Se la controparte grafica risulta sufficiente per il rotto della cuffia, ciò che si distacca maggiormente dalla prima stagione è l'aspetto stilistico. Confrontando le opening delle due stagioni, notiamo la quasi totale assenza di luce nella prima, quasi a simboleggiare le tenebre del mondo di The Promised Neverland. La seconda stagione presenta un opening più classica e visivamente luminosa: un dettaglio che ricorda più un battle shonen qualsiasi invece che il cupo manga disegnato da Posuka Demizu e scritto da Kaiu Shirai. Questa discrepanza, estremizzata nella sigla, si ripercuoterà sfortunatamente anche nel tono degli episodi.
La trama e i personaggi
Anche trascurando momentaneamente l'esistenza di una controparte cartacea, la trama di The Promised Neverland 2 risulta troppo frettolosa e manchevole di fondamenta solide. I personaggi principali compiono le loro azioni per motivazioni piuttosto futili, risultando soltanto l'ombra di ciò che erano nella stagione precedente. Se Emma rimane fedele alla sua filosofia del "salvare tutti", Ray perde il suo gelido cinismo mentre Norman cerca di divenire un machiavellico Light Yagami, che progetta lo sterminio dei demoni per la salvezza degli umani, ricredendosi e scoppiando in un mare di lacrime nel giro di una manciata di puntate.
In sintesi, ciò che già nel manga originale (soprattutto nelle fasi finali) cadeva vittima di una sceneggiatura un po' frettolosa, nella versione animata trova la sua peggiore incarnazione possibile, perché il ritmo della scrittura nella serie televisiva è addirittura ben più raffazzonato rispetto al materiale cartaceo.
Il vero difetto della trama è il cast e ancor di più la mancanza di un vero antagonista. A vestire questo ruolo è Peter Ratri, umano e ultimo discendete della famiglia che possiede il compito di mantenere la promessa fatta da uomini e demoni millenni prima. Tuttavia, la versione anime di Peter non è che l'ombra di se stesso, travolto da un apparente trauma interiore che lo ha portato ad uccidere prima il fratello Minerva ed anni dopo se stesso, quando Emma gli propone di fuggire insieme a tutti i bambini e le madri delle varie fattorie. Peter è il classico cattivo per pura volontà di trama, senza alcun approfondimento in grado di fornirgli il benché minimo carisma.
Le differenze con il manga
Se la prima stagione vanta di dodici episodi estrapolati da cinque volumi del manga, la seconda stagione presenta undici episodi rispetto a quindici tankobon rimanenti. Una trasposizione 1:1 del manga era praticamente impossibile e i tagli alla trama sono, di conseguenza, molteplici.

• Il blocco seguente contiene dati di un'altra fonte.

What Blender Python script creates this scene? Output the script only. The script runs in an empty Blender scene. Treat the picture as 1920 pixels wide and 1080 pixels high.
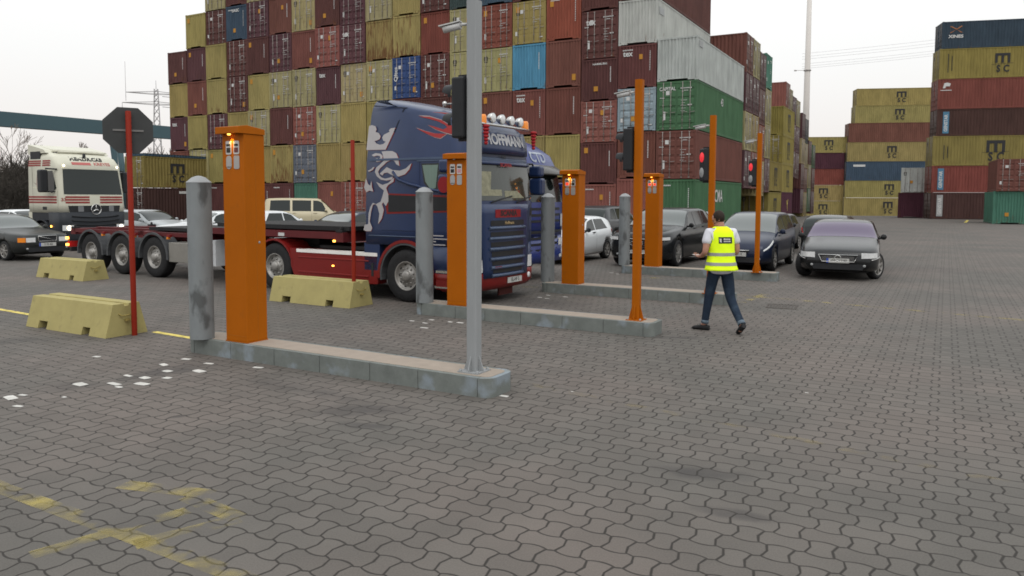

Tagli che hanno portato all'eliminazione di personaggi utili alla continuazione del racconto, seppur alcune tracce del manga siano sopravvissute a questa esclusione senza tuttavia trovare una spiegazione coerente. Un esempio sono le scritte "Help" nelle mura di una stanza del bunker nell'episodio 3, che vanno a creare un mistero lasciato irrisolto, così come altre trame secondarie che hanno conclusione esclusivamente nella controparte cartacea.
Vittima di questo stravolgimento non può che non essere anche il finale. Emma, Rey e Norman permettono a tutti gli altri umani di salvarsi, ma rimangono nel mondo dei demoni alla ricerca di tutti i bambini reduci dalle fattorie o dal progetto Lambda. Il problema è che questa porzione di trama è sintetizzata soltanto in pochi minuti. La possibilità di un adattamento anime soddisfacente, anche se totalmente diverso dal manga, era in fondo più che possibile. In questi anni sono molteplici i casi di questo tipo, basti pensare alla serie animata di Fullmetal Alchemist del 2003. The Promised Neverland 2 ha corso invece contro il tempo senza alcuna ragione, risultando un'opera incompleta e dal retrogusto amaro.